Work required: Print exactly the lines below between the line containing "Generate a Blender" and the line containing "def dirw(r, d, u=0.0): return", counting both of those lines. Leave pictures out.

Exercise data:
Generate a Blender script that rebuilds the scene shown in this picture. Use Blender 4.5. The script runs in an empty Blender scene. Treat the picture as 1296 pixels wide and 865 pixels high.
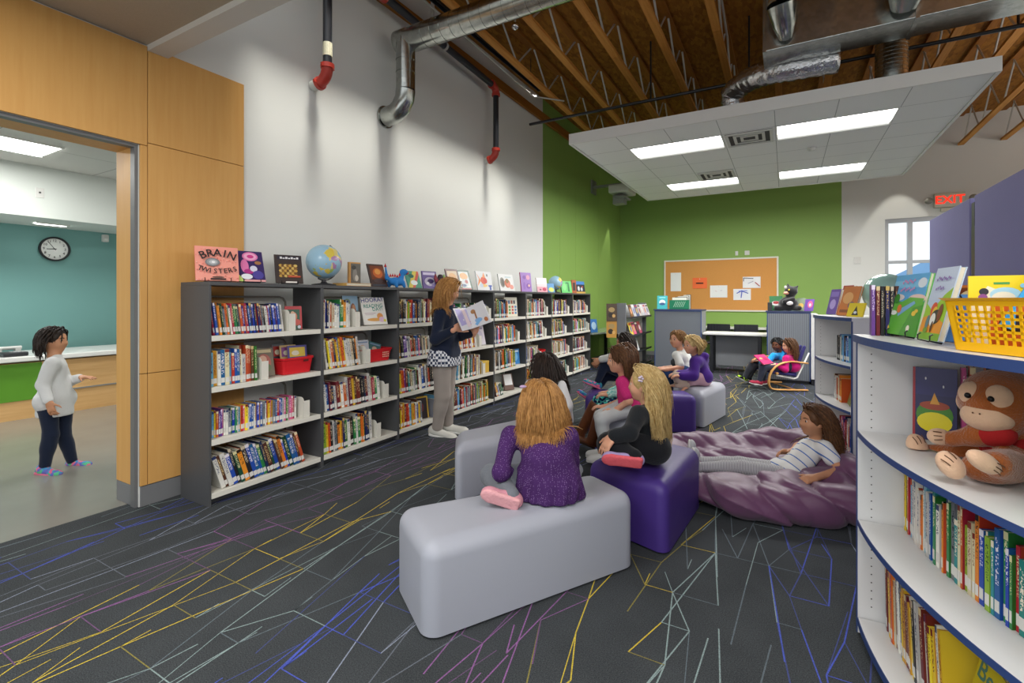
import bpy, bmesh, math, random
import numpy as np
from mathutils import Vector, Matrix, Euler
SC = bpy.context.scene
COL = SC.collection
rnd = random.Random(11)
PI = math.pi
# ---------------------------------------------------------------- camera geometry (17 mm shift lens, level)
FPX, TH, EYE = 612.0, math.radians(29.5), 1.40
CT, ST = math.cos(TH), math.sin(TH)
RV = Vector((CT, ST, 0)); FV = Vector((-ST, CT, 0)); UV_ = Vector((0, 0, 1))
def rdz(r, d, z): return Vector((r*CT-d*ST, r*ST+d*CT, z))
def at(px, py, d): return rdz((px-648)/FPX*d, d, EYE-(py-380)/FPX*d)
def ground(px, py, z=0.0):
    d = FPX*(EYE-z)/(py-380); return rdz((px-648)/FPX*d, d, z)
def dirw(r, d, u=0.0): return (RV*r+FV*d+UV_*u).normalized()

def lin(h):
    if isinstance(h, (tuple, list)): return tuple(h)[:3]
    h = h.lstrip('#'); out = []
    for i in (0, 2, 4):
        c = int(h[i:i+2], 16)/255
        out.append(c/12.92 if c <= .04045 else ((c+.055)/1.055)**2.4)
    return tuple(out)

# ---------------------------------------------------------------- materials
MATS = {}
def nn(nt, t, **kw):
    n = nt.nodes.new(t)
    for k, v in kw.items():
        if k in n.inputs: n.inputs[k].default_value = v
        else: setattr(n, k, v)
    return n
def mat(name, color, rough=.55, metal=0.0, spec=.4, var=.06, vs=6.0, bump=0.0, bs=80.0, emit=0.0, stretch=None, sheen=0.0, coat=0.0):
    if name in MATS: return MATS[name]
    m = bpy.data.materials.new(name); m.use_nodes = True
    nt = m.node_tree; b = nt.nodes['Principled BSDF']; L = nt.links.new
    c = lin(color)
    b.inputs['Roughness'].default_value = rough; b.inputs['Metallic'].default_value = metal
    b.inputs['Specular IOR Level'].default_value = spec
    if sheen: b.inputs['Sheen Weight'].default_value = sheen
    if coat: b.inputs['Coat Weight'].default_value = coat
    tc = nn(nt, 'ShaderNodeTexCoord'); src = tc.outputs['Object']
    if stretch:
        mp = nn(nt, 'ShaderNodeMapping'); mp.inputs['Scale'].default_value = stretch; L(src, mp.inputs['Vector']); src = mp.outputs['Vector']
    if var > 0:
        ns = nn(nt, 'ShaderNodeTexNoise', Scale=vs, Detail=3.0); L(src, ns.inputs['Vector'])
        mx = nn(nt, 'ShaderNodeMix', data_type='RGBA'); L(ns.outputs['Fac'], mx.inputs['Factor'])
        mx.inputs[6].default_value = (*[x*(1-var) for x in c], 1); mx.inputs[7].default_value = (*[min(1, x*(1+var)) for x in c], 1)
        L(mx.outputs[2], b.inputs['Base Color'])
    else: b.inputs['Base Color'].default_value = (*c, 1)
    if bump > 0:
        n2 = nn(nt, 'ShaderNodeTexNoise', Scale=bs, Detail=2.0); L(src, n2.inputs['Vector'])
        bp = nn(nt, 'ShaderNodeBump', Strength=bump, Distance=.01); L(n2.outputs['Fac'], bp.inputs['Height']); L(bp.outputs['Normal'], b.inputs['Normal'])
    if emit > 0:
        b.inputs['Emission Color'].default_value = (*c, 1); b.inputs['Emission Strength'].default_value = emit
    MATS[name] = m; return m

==

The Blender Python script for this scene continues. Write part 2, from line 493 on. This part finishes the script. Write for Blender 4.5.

Task response:
Generate a Blender script that rebuilds the scene shown in this picture. Use Blender 4.5. The script runs in an empty Blender scene. Treat the picture as 1296 pixels wide and 865 pixels high.
import bpy, bmesh, math, random
import numpy as np
from mathutils import Vector, Matrix, Euler
SC = bpy.context.scene
COL = SC.collection
rnd = random.Random(11)
PI = math.pi
# ---------------------------------------------------------------- camera geometry (17 mm shift lens, level)
FPX, TH, EYE = 612.0, math.radians(29.5), 1.40
CT, ST = math.cos(TH), math.sin(TH)
RV = Vector((CT, ST, 0)); FV = Vector((-ST, CT, 0)); UV_ = Vector((0, 0, 1))
def rdz(r, d, z): return Vector((r*CT-d*ST, r*ST+d*CT, z))
def at(px, py, d): return rdz((px-648)/FPX*d, d, EYE-(py-380)/FPX*d)
def ground(px, py, z=0.0):
    d = FPX*(EYE-z)/(py-380); return rdz((px-648)/FPX*d, d, z)
def dirw(r, d, u=0.0): return (RV*r+FV*d+UV_*u).normalized()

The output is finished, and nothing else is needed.